Poe's law explains why sarcasm doesn't work on the internet:
"Without a blatant display of humor, it is impossible to
create a parody of extremism or fundamentalism that
someone won't mistake for the real thing." [1]
Well not exactly: the one(?) form of sarcasm that works very well is when the facts being stated are clearly false. Though obviously this does rely on the audience knowing the factual background...
It relies on more than that. Not only does this rely on the audience to know the factual background, but it also relies on them coming to the conclusion that you also know the factual background and are not just uninformed, misinformed, or plain wrong. Sarcasm on the internet only works well between people who are familiar with one another.
This also relies on a similar cultural background. You'd be surprised at the cultural differences between US/California (a lot of the posters here) and Eastern Europe (my case). And my situation is mild - imagine how this scales between US/California and someone from a completely different culture (China, Africa, India). Actually it doesn't scale at all :)

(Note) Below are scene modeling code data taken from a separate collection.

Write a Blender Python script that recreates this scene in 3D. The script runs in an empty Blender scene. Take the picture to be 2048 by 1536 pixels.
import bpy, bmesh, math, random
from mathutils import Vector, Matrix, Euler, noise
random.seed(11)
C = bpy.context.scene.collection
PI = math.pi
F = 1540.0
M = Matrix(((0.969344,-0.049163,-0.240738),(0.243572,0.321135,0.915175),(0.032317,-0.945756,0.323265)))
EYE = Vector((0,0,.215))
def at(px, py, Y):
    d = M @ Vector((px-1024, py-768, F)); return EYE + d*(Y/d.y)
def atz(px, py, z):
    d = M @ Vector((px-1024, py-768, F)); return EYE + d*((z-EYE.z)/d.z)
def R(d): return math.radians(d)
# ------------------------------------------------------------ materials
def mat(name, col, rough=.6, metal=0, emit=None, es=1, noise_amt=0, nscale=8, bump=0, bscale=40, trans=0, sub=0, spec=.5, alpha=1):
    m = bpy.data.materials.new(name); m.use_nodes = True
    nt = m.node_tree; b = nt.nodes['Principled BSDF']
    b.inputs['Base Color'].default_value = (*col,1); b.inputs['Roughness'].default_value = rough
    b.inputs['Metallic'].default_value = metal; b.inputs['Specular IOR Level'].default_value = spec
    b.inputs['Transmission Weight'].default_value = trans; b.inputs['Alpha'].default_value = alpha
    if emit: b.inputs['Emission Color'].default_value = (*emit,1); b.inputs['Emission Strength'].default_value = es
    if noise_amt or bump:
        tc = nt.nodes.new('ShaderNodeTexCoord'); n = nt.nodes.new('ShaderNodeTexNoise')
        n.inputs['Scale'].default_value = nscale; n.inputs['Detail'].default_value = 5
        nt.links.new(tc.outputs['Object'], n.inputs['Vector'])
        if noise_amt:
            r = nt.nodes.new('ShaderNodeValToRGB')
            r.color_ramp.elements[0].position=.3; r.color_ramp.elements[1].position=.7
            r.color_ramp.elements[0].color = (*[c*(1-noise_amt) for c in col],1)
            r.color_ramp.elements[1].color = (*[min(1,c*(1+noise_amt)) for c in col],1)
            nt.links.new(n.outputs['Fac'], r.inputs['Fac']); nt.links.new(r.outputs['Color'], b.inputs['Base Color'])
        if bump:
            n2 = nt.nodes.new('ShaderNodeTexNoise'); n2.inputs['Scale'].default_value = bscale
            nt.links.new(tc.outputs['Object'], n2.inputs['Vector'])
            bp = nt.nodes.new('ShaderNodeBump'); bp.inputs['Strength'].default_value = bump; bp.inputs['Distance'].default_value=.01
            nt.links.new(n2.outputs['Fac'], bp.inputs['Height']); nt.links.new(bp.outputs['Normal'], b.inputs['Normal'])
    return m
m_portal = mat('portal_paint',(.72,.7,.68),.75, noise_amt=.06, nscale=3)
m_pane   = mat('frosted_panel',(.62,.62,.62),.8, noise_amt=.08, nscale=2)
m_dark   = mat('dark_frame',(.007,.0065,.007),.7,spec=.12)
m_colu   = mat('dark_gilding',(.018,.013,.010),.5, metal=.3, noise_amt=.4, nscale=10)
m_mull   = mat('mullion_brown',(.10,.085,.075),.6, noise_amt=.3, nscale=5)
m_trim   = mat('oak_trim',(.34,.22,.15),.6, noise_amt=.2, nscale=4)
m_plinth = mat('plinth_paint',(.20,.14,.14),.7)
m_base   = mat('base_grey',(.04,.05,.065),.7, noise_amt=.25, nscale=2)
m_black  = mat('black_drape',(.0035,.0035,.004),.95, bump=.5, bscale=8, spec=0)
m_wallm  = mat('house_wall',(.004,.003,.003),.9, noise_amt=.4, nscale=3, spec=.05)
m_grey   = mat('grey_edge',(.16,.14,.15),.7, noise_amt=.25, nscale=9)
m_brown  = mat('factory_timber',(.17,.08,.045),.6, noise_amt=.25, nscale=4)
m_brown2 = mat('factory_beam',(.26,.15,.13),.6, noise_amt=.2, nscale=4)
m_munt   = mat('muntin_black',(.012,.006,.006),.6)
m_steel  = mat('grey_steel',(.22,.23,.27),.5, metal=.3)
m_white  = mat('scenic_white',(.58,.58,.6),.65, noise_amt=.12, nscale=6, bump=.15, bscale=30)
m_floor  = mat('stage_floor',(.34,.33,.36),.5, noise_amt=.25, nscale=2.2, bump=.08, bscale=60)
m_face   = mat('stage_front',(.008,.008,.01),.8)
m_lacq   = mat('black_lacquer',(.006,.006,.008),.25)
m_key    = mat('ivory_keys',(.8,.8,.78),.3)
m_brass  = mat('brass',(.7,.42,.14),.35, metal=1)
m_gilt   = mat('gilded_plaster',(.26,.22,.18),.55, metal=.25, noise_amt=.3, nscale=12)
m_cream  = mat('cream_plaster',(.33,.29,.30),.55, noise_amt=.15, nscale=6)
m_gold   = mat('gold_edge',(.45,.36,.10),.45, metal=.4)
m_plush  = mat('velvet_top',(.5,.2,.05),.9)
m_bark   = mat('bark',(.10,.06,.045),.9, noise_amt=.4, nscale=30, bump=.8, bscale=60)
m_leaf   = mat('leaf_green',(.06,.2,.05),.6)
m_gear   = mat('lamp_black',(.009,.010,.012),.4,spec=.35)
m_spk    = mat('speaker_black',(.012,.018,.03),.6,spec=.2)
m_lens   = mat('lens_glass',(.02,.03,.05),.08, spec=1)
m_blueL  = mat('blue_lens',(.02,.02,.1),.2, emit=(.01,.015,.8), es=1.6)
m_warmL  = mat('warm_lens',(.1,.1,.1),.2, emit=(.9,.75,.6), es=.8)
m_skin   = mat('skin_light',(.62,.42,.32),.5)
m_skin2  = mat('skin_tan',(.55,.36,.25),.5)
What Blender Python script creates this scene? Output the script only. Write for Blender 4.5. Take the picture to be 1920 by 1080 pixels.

If you must use sarcasm, here are a couple of common ways:
1) Yeah...because>(rest of comment)
[the ellipsis will clarify that the comment is sarcasm at least some of the time but its reliability is not perfect]
2) end your comment with '/s'
[most people know this means the previous comment was meant as sarcasm. it should be the preferred method of communicating sarcasm and the sentiment that the referenced recipient is obviously wrong]
"Fast updates"? "Wonderful skin of Android"? Yes, that's sarcasm. MotoBlur was a prime example of egregious and UX-destroying vendor meddling with Android.
I hope the next Nexus phone is made by Motorola. I really like the body of their devices. I wanted to get a Moto X developer edition but it was too expensive, unfortunately.